政策科学研究所

近年の急速に進む社会経済情勢の変化に対して、その要因を解明する様々な研究や関連する政策提言などを行う機関です。現在の政策科学研究所の主なテーマは、脱炭素社会の構築を意識した社会科学研究です。SDGsに示される開発目標をふまえ、私たちの暮らしを持続可能な形で改善するための研究や政策提言活動を多角的に展開しています。サステイナブル社会の実現にむけた文理融合型シンポジウムも定期的に開催しています。

取り組む研究テーマ

小経済下の地域の「未来」をデザインします。

地域の再生は、日本全国で顕在化している政策課題ですが、多様で問題が複雑に絡みあっているために、画一的な尺度で再生提案を見出すことは困難です。地域の皆さんと一緒に課題が何かを見出し、また小さな実験を繰り返し試みることで、安全・安心に暮らすことができる地域づくりを支援することができると考えています。たとえば、高齢化が加速するニュータウンの再生なども多くの課題に直面しています。政策科学研究所では本学経済学部や隣接部局と連携しながら、最新のまちづくり理論を視座に置いた再生研究や学生・院生と地域住民が協働で地域活性化に向けたワークショップ開催や小さな実験から再生提案を行います。この他、パネル・ベイとして衰退から再生への経路を歩み始めた大阪湾ベイエリアをフィールドに、グローバル展開する企業や地域に根ざした中小企業と連携しながら中長期的視点から地域経済のあり方を検討します。また、海外NPO・大学と連携しつつ、台頭する社会的企業の役割や醸成課題、地域社会・経済へのインパクト等について国際比較研究を行います。

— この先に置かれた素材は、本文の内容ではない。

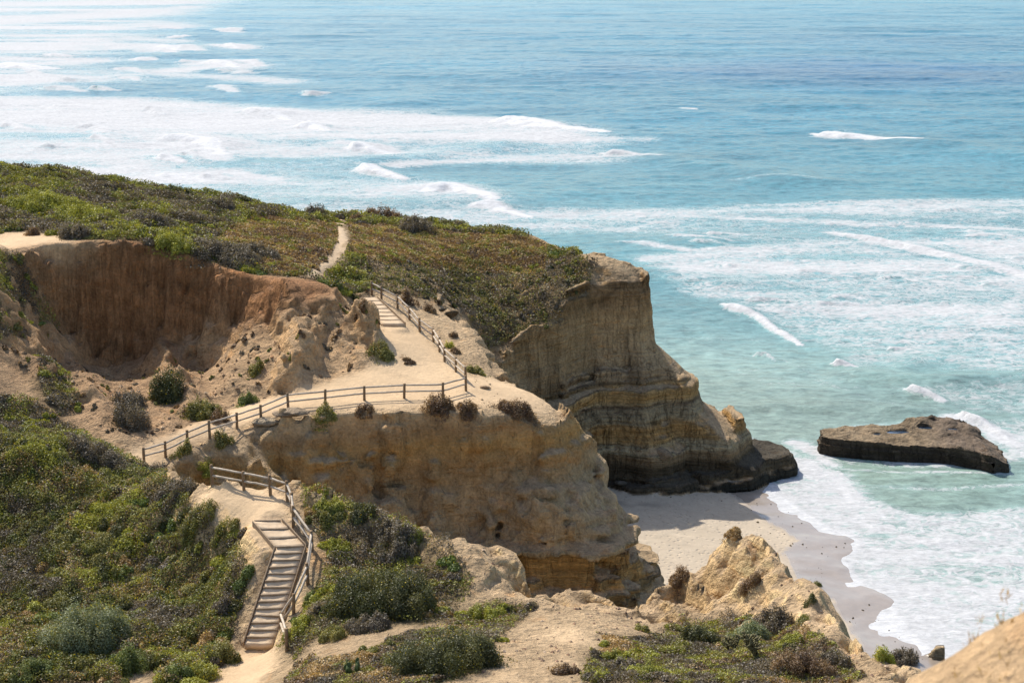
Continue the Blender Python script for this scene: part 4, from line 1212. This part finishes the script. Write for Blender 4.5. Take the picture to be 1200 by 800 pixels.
# ------------------------------------------------------------------ stairs
def flight(root, org, A, B, n, first=0.0):
    (la, ra), (lb, rb) = A, B
    la, ra, lb, rb = map(Vector, (la, ra, lb, rb))
    zA = (la.z + ra.z) / 2; zB = (lb.z + rb.z) / 2; dz = (zA - zB) / n
    for k in range(n):
        l0 = la.lerp(lb, k / n); r0 = ra.lerp(rb, k / n); l1 = la.lerp(lb, (k + 1) / n); r1 = ra.lerp(rb, (k + 1) / n)
        z0 = zA - k * dz; z1 = z0 - dz
        sk = random.uniform(-.05, .05)
        ra_ = Vector((r0.x, r0.y + sk, z0 - dz * .48 - .012)); la_ = Vector((l0.x, l0.y - sk, z0 - dz * .48 - .012 + random.uniform(-.015, .015)))
        st = MB().beam(la_, ra_, .09, dz * .98).build('step', M_RISER, root, org, False, .012)
        top = [Vector((l0.x, l0.y, z1 + dz * .74)), Vector((r0.x, r0.y, z1 + dz * .74)), Vector((r1.x, r1.y, z1 - .012)), Vector((l1.x, l1.y, z1 - .012))]
        # the sand fill sags between the timbers
        g = []
        for i in range(5):
            for j in range(5):
                p = top[0].lerp(top[1], j / 4).lerp(top[3].lerp(top[2], j / 4), i / 4)
                p.z += (random.uniform(-.02, .012) - .03 * (1 - abs(j - 2) / 2)) if 0 < i < 4 else 0
                g.append(p)
        F = [(i * 5 + j, i * 5 + j + 1, (i + 1) * 5 + j + 1, (i + 1) * 5 + j) for i in range(4) for j in range(4)]
        low = [p - Vector((0, 0, .3)) for p in g]
        F2 = [tuple(i + 25 for i in f[::-1]) for f in F]
        ring = [0, 1, 2, 3, 4, 9, 14, 19, 24, 23, 22, 21, 20, 15, 10, 5]
        F3 = [(ring[i], ring[(i + 1) % 16], ring[(i + 1) % 16] + 25, ring[i] + 25) for i in range(16)]
        MB().add(g + low, F + F2 + F3).build('sand_fill', M_FILL, st, None, True)
    for a, b, s in ((la, lb, -1), (ra, rb, 1)):
        side = (ra - la).normalized()
        o = side * .07 * s
        MB().beam(a + o + Vector((0, 0, -.13)), b + o + Vector((0, 0, -.13)), .055, .30, side).build('stringer', M_BOARD, root, org, False, .01)


stair = empty('wooden_staircase', Vector(ST_C[1]), 'long timber-edged staircase with sandy treads descending from the landing', 'staircase')
so_ = stair.location.copy()
flight(stair, so_, (ST_L[0], ST_R[0]), (ST_L[1], ST_R[1]), 3)
flight(stair, so_, (ST_L[1], ST_R[1]), (ST_L[2], ST_R[2]), 14)
up_l = [at(425, 348, 118), at(448, 380, 113.6)]; up_r = [at(441, 347, 118), at(474, 378, 113.6)]
stair2 = empty('wooden_staircase', Vector((UP_T + UP_B) / 2), 'short flight of timber steps climbing beside the upper fence', 'staircase')
flight(stair2, stair2.location.copy(), (up_l[0], up_r[0]), (up_l[1], up_r[1]), 7)
for st in (stair, stair2):
    for ch in st.children:
        for f in ch.children:
            f.data.transform(__import__('mathutils').Matrix.Translation(-st.location))


# ------------------------------------------------------------------ loose rocks
def rock_mesh(name, loc, size, seed, col, label, cat='boulder', flat=1.0, group=None):
    import bmesh
    bm = bmesh.new(); bmesh.ops.create_icosphere(bm, subdivisions=4, radius=1)
    V = np.array([v.co[:] for v in bm.verts]); Fc = [[v.index for v in f.verts] for f in bm.faces]; bm.free()
    n = fbm(V[:, 0] * 1 + V[:, 2] + seed, V[:, 1] + V[:, 2] * .7, 1.0, 4, seed % 8)
    n2_ = fbm(V[:, 0] * 1 - V[:, 2] + seed, V[:, 1] - V[:, 2] * .7, .35, 3, seed % 7)
    V = V * (1 + .32 * n + .10 * n2_)[:, None] * np.array(size) / 2
    cols = np.array(col) * (1 + .25 * n2_ + .2 * n)[:, None]
    o = mesh_np(name, V, np.array(Fc), M_EARTH, np.clip(cols, .02, .7), True, None, {'sand': np.zeros(len(V)), 'wet': np.zeros(len(V))})
    o.location = loc
    return tag(o, label, cat, group)


for (px, py, wpx, hr, col, label, fl) in [
    (778, 556, 21, .75, (.30, .22, .14), 'squarish brown boulder lying on the shaded rock shelf', 1),
    (727, 572, 15, .4, (.13, .11, .085), 'low dark boulder on the sand below the headland cliff', 1),
    (310, 503, 34, .35, (.42, .33, .22), 'flat sandstone slab just outside the viewpoint fence', 1),
    (340, 497, 40, .22, (.36, .27, .18), 'long thin sandstone slab leaning below the viewpoint fence', 1),
    (447, 645, 9, .7, (.5, .42, .32), 'small pale stone above the large dark ridge shrub', 1),
    (568, 456, 12, .4, (.44, .3, .18), 'small flat stone on bare sand beyond the fence corner', 1),
]:
    g = march(px, py)
    if g is None: continue
    wm = wpx * g[1] / 1940
    rock_mesh('boulder', (g[0], g[1] + wm * .25, float(ground(g[0], g[1] + wm * .25)) + wm * hr * (.05 if wm > 1.3 and py > 495 and px < 400 else .22)), (wm, wm * .7, wm * hr), int(px), col, label, group='loose boulders')

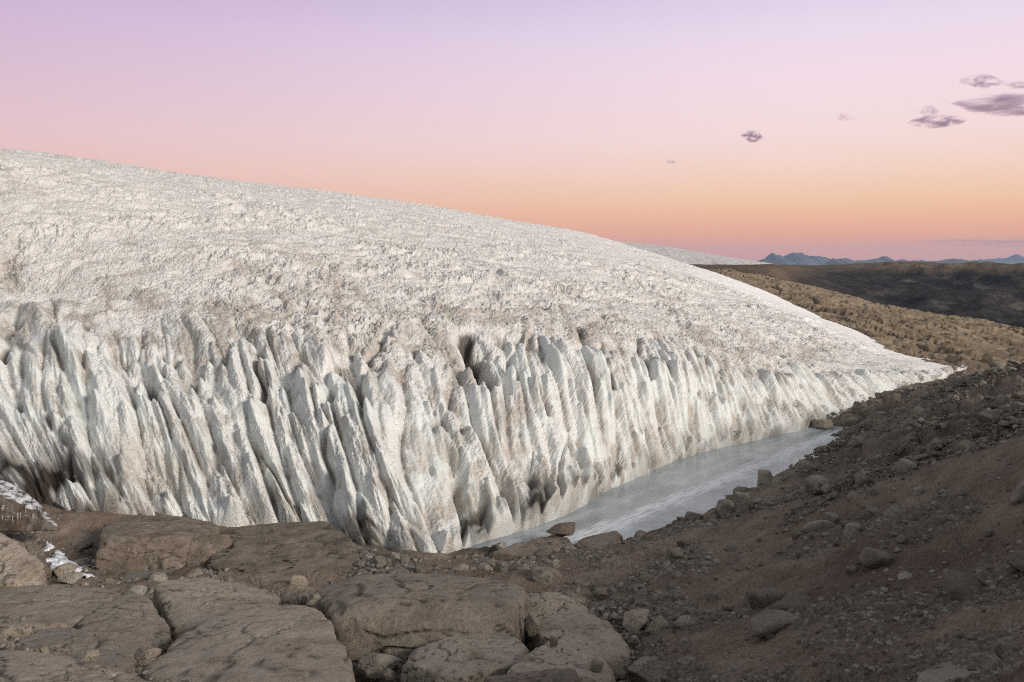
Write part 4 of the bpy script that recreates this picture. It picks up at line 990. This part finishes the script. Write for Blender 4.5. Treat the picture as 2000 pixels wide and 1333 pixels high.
# ------------------------------------------------------------------ haze
HAZE = True
if HAZE:
    bm = bmesh.new(); bmesh.ops.create_cube(bm, size=1.0)
    for v in bm.verts: v.co = Vector((v.co.x * 24000, 4000 + v.co.y * 12800, -100 + (v.co.z + .5) * 320 ))
    me = bpy.data.meshes.new("haze"); bm.to_mesh(me); bm.free()
    m = bpy.data.materials.new("air"); m.use_nodes = True; T = NT(m.node_tree); T.n.clear()
    out = T.new('ShaderNodeOutputMaterial'); pv = T.new('ShaderNodeVolumePrincipled')
    pv.inputs['Color'].default_value = (.5, .68, .95, 1); pv.inputs['Density'].default_value = 7e-5; pv.inputs['Anisotropy'].default_value = 0
    T.link(pv.outputs[0], out.inputs['Volume'])
    tag(link("haze", me, mat=m), "thin blue distance haze", "haze", kind="stuff")

# ------------------------------------------------------------------ clouds
def clouds():
    def cloud(label, x0, y0, x1, y1, dens, seed, rot=0.0, yd=9000.0):
        w = (x1 - x0) / F * yd / 2 * 1.25; h = (y1 - y0) / F * yd / 2 * 1.0; c = pix((x0 + x1) / 2, (y0 + y1) / 2, yd)
        v, f = ICO[3]; co = v * (1 + .25 * n3(v * 1.4, seed))[:, None] * [w, w * .5, h]
        t = math.radians(rot); R = np.array([[math.cos(t), 0, -math.sin(t)], [0, 1, 0], [math.sin(t), 0, math.cos(t)]]); co = co @ R.T
        me = mesh_np("cloud", co, f); m = bpy.data.materials.new("cloud_vapour"); m.use_nodes = True; T = NT(m.node_tree); T.n.clear()
        out = T.new('ShaderNodeOutputMaterial'); pv = T.new('ShaderNodeVolumePrincipled'); o = T.new('ShaderNodeTexCoord').outputs['Object']
        nv = T.mapping(o, (1 / w, 1 / w, 1 / h), (0, math.radians(rot), 0), (seed * 3.1, 0, 0)); lv = T.mapping(o, (1 / w, 2 / w, 1 / h), (0, math.radians(rot), 0))
        ln = T.new('ShaderNodeVectorMath', operation='LENGTH'); T.link(lv, ln.inputs[0])
        n = T.noise(T.mapping(nv, (2.3, 2.3, 1.9)), 1.0, 8, .68, .5)
        fall = T.math('SUBTRACT', 1.0, ln.outputs['Value'])
        d = T.math('MULTIPLY', T.math('SUBTRACT', n, .47), 7, clamp=True); d = T.math('MULTIPLY', d, T.math('MULTIPLY', T.math('SUBTRACT', T.math('ADD', fall, T.math('MULTIPLY', n, .6)), .32), 2.6, clamp=True))
        T.link(T.math('MULTIPLY', d, dens / w * 2.2), pv.inputs['Density']); pv.inputs['Color'].default_value = (.6, .44, .68, 1)
        T.link(pv.outputs[0], out.inputs['Volume'])
        ob = link("cloud", me, mat=m); ob.location = c
        tag(ob, label, "cloud")
    cloud("long thick purple cloud cut by the right edge of the sky", 1850, 183, 2110, 226, 3.2, 1, -9)
    cloud("flat wispy purple cloud below and left of the long thick one", 1780, 222, 1880, 252, 2.2, 2, 4)
    cloud("small compact purple cloud alone left of the others", 1448, 254, 1492, 280, 2.2, 3, -25)
    cloud("thin violet wisp highest above the long thick cloud", 1880, 144, 1955, 174, 1.5, 4, -10)
    cloud("small violet wisp touching the right edge above the thick cloud", 1958, 158, 2040, 176, 1.0, 5, -12)
    cloud("faint torn wisp just above the flat wispy cloud", 1795, 205, 1835, 228, .8, 6, 0)
    cloud("very faint streak of cloud midway across the right sky", 1630, 220, 1670, 238, .7, 7, -22)
    cloud("faint flat cloud bank low over the far mountains at right", 1770, 465, 2080, 484, .7, 9, -1)
    cloud("tiny faint cloud puff lowest and furthest left", 1302, 312, 1322, 322, .8, 8, -10)
clouds()
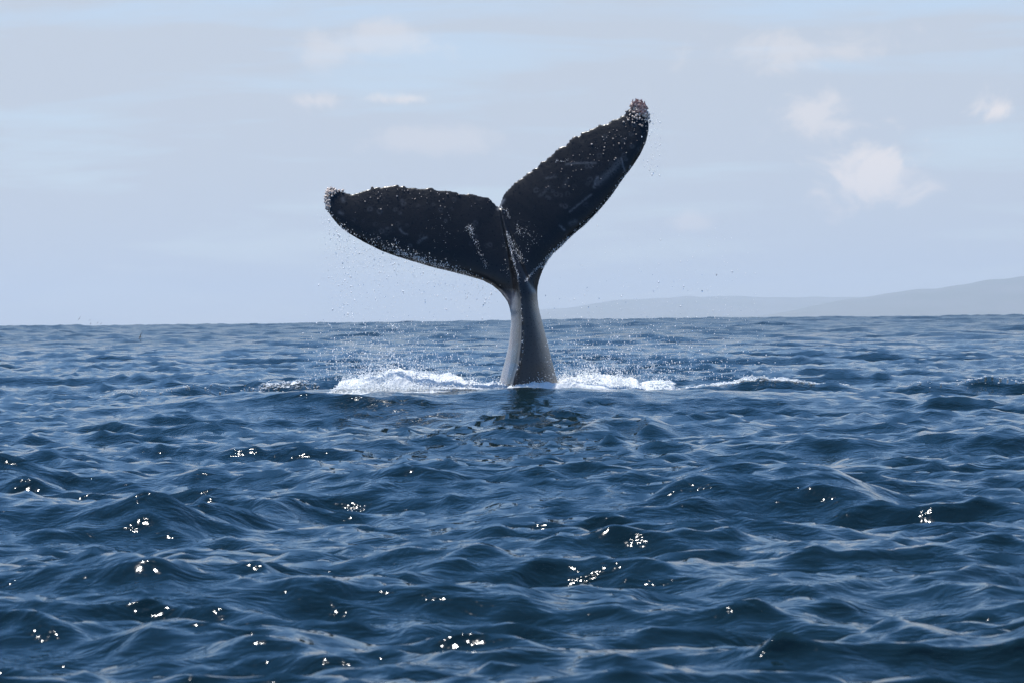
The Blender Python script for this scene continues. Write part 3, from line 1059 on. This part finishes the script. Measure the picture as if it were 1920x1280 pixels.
crest_foam('flecks of foam on the small breaking wave at far left of the tail', -4, 400, 61)
crest_foam('white foam on the little breaking wave left of the tall splash', -3, 800, 62)
crest_foam('long white streak of foam on the wave crest right of the tail', -2, 3200, 63)
crest_foam('broken foam on the small wave near the right edge', -1, 600, 64)


# ------------------------------------------------------------------ birds
def bird(loc, span, bank, heading, label, up=0.15):
    """a gliding seabird as one body: tapered body, tail and two bent pointed wings"""
    L_ = 0.42 * span
    V, Fc = [], []
    nb_, ns = 9, 8
    for i in range(nb_):
        t = i / (nb_ - 1)
        y_ = (0.5 - t) * L_
        r_ = 0.075 * span * (math.sin(math.pi * min(1, t * 1.0 + .04)) ** .7) * (1 - .45 * t) + .004 * span
        for j in range(ns):
            a = 2 * math.pi * j / ns
            V.append((r_ * math.cos(a) * (1 if t < .8 else 1.5), y_, r_ * .85 * math.sin(a) * (1 if t < .8 else .4)))
    for i in range(nb_ - 1):
        for j in range(ns):
            Fc.append((i * ns + j, i * ns + (j + 1) % ns, (i + 1) * ns + (j + 1) % ns, (i + 1) * ns + j))
    for s_ in (-1, 1):
        o0 = len(V)
        sec = [(0.02, .06, .16, 0), (.16, .075, .15, up * .5), (.28, .05, .12, up * .75), (.40, -.01, .08, up * .6), (.50, -.08, .012, up * .35)]
        for (x_, ly, ch, z_) in sec:
            for (cc, tt) in ((0, 0), (-.35, .012), (-1, 0), (-.35, -.008)):
                V.append((s_ * x_ * span, (ly + ch * cc) * span, (z_ * .5 + tt) * span))
        for i in range(len(sec) - 1):
            for j in range(4):
                a, b_ = o0 + i * 4 + j, o0 + i * 4 + (j + 1) % 4
                Fc.append((a, b_, b_ + 4, a + 4))
    o = mesh_obj('seabird', np.array(V), np.array(Fc), MAT_BIRD, True)
    o.location = loc
    o.rotation_euler = (0.05, bank, heading)
    return tag(o, label, 'bird', 'seabirds flying over the water')


bird(at(263, 632, 190), 0.81, math.radians(-66), math.radians(30), 'dark seabird banking steeply low against the water at left')
bird(at(149, 597.5, 420), 0.85, math.radians(-55), math.radians(25), 'leftmost and highest of the tiny birds above the left horizon')
bird(at(169, 600.5, 480), 0.72, math.radians(-28), math.radians(20), 'tiny bird gliding nearly level, second from left above the horizon')
bird(at(170, 607, 520), 0.72, math.radians(-60), math.radians(40), 'tiny bird just below the level one, close over the horizon')
bird(at(183.5, 605, 470), 0.76, math.radians(-45), math.radians(20), 'tiny bird in the middle of the close pair over the horizon')
bird(at(189.5, 607, 500), 0.70, math.radians(-50), math.radians(30), 'rightmost of the tiny birds over the left horizon')
bird(at(1343.5, 516, 420), 0.62, math.radians(-35), math.radians(70), 'lone dark bird high in the sky above the distant hills')

# ------------------------------------------------------------------ haze
hz = Mat('sea_haze')
pv = hz.n.new('ShaderNodeVolumePrincipled')
pv.inputs['Color'].default_value = (0.66, 0.725, 0.785, 1)
pv.inputs['Density'].default_value = 4.8e-5
pv.inputs['Anisotropy'].default_value = 0.2
hz.l.new(pv.outputs[0], hz.out.inputs['Volume'])
zlo = float(vz.min()) - 4.0
bx = [(-52000, -52000, zlo), (52000, -52000, zlo), (52000, 52000, zlo), (-52000, 52000, zlo)]
bx += [(a, c, 760.0) for a, c, _ in bx]
hb = mesh_obj('haze', np.array(bx), np.array([(0, 3, 2, 1), (4, 5, 6, 7), (0, 1, 5, 4), (1, 2, 6, 5), (2, 3, 7, 6), (3, 0, 4, 7)]), hz.m, False)
tag(hb, 'pale blue sea haze in front of the far hills', 'haze', None, 'stuff')
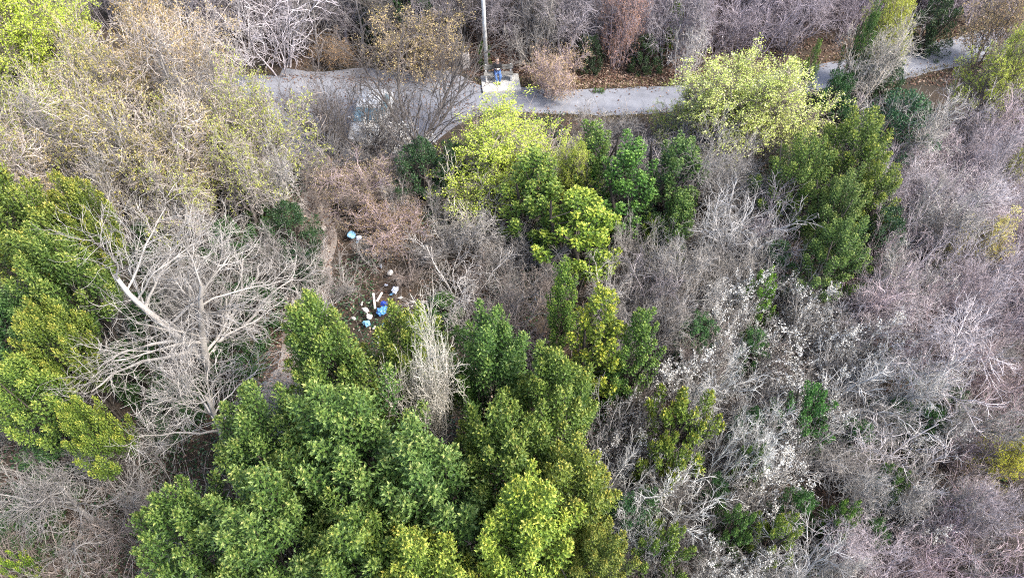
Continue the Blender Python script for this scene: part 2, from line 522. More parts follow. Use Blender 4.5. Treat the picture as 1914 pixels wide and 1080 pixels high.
for s in (1, 2): bare_tree(300 + s, 'budding_tree', h=6.5, nl=10, foliage=clumps(.08, M_BUD, 6, .06, .5, 12), fork=2, n4=2, ang=.9, tw=1.1)
for s in (1, 2): bare_shrub(320 + s, 'dry_leaf_bush', h=3.4, n=12, foliage=clumps(.065, M_BUD, 4, .05, .9, 3), n3=7, n4=3, tilt=.65)
for s in (1, 2, 3): bare_tree(340 + s, 'lime_tree', h=6, nl=11, foliage=clumps(.066, M_LIME, 12, .06, .62, 6), fork=3, n2=8, n3=6, n4=4, ang=.85)
bare_tree(351, 'sparse_lime_tree', h=6, nl=11, foliage=clumps(.07, M_LIME, 9, .05, .5, 4), fork=3, n2=8, n3=6, n4=3, ang=.85)
def blossom(g, a, b, c):
    P, Rd = b
    k = np.repeat(g.random(len(P) // 10 + 1) < .42, 10)[:len(P)]
    return scatter_leaves(g, (P[k], Rd[k]), 16, .062, M_WHITE, .03, tmin=.05, aspect=.85)
for s in (1, 2, 3): bare_shrub(360 + s, 'blossom_shrub', h=3.2, n=8, foliage=blossom, tilt=.6, n2=9, n3=6, n4=2, lean=(.35, .1, 0))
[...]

変化する世界の産業地図と連動する地域企業や産業の「力」をデザインします。

地域の産業は、今、大きな変化に直面しています。グローバリゼーション、とりわけ東アジアとの経済統合は、様々な局面で地域経済の構造変化を顕在化させています。一方、コロケーション(地域化)も同時に進行しています。メガ・リージョン(国境を越えた広域大都市圏)の世界的展開は、国の競争力の時代から「地域」の競争力が問われる時代へと変わってきました。産業クラスターに根ざした多くの企業が、アジアの生産ネットワークと接点を有することは、世界的な知識創造型価値連鎖の深化においても不可避なのです。さらに、旧東欧諸国などの新興国市場(emerging market economy)との関係形成も見逃せません。政策科学研究所では、地域企業がこうした圏域とグローバル・ネットワークを形成する際の、市場アクセスに関わる様々な角度からの課題を研究します。こうした異なる文化圏とのネットワーク形成には、法律、文化、社会などを統合した視点から経済活動の基本的ルールの包括的相互理解が必要です。政策科学研究所では、国際共同研究等を通じて東アジアなど新興国市場圏域の大学・研究機関等との幅広い創造的な連携を構築することによって、変化に直面する地域企業や産業の活性化を支援します。